The Church has long recognized the way in which humanity’s fallen nature gets in the way of us taking our fallen nature seriously. This way the Church has developed practices, customs, disciplines, that allow us to do what is right without letting our selfish and lazy selves get in the way. Lent is the time in which the ascetism of the Christian life is most clearly expressed. To live an ascetic life, which is to say, to live a disciplined Christian life, means to take seriously the three-fold practices of almsgiving, prayer and fasting described in the Ash Wednesday Gospel (Matt 6:1-18
). This three-fold practice covers all the bases, in a Christian ‘triangle’:
- prayer means focussing on God
- almsgiving means focussing on others;
- only fasting focuses on yourself.
How can these three disciplines be the antidote to human fallenness? Let’s take them in reverse order:
- Fasting means that we recognize our true needs, and don’t confuse “want” with “need”. It helps us to align ourselves away from thinking “Go on, you’re worth it”, and towards our commitments and relationships.
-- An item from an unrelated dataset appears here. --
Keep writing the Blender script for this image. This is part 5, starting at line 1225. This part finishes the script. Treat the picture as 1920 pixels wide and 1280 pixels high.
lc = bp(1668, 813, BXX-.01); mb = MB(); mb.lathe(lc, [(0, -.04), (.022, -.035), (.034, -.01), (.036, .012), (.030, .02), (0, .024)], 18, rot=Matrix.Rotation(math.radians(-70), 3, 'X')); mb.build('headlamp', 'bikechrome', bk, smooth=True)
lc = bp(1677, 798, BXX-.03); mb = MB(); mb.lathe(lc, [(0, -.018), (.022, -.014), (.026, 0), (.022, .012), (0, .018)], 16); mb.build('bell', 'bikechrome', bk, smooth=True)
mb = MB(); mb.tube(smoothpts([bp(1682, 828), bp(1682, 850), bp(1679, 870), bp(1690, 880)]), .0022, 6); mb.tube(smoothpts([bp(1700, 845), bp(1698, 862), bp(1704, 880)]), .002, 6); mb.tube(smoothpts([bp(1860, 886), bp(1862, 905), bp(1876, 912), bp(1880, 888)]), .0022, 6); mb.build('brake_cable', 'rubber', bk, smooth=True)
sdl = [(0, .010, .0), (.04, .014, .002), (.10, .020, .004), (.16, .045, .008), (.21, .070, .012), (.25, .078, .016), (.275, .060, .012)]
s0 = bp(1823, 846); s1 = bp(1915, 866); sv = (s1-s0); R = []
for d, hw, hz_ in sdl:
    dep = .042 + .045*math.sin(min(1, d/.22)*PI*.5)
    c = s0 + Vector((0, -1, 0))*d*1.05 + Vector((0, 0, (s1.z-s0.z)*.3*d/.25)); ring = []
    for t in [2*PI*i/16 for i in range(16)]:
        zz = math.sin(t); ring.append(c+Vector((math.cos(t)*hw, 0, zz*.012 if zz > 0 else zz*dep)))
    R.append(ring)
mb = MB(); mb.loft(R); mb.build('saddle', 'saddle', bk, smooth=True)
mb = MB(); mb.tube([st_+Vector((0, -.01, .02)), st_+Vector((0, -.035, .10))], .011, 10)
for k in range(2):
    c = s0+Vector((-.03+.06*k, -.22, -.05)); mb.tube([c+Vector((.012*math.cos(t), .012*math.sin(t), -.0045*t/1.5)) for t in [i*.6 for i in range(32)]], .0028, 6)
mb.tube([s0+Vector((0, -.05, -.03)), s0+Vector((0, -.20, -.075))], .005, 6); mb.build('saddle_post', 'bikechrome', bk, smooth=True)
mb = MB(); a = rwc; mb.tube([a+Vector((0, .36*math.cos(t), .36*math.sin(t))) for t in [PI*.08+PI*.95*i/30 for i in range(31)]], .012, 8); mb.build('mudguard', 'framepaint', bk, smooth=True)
- This outward commitment is continued in Almsgiving. This is not just “giving money to charity” (although that is good and necessary, for your and for the charities). Almsgiving is any practice of loving compassion and justice-making. It helps us to admit to our standing in the world and demonstrates what we truly value— not our possessions, reputation and achievement, but our involvement with others.
- Prayer, which includes all the other “acts of the virtue of religion”— adoration, devotion, sacrifice, study and meditation— sustains our relationship with God and helps us understand fully what it means to say that it is in God we live and move and have our being (Acts 17:28
).
In Lent we undertake these disciplines in the hope that the benefits they bring will take deeper root in our hearts and lives. It is important that we observe all three, for only then are we living within the reality identified by Jesus in the great commandment: you must love the Lord your God, and your neighbour as yourself.
John Petts said:
An idea doesn’t exist unless you do something about it. Thought has no real living meaning unless it’s followed by action of some kind.
Lent doesn’t exist unless you do something about it.
Your Christian faith had no real living meaning unless it’s expressed by action of some kind.
To follow a holy Lent, a Lent in which the ascetic practices of the Church are taken seriously, gives you an opportunity to do this, to live as a disciple of Christ, and not as a hypocrite. God give us strength and grace to do so.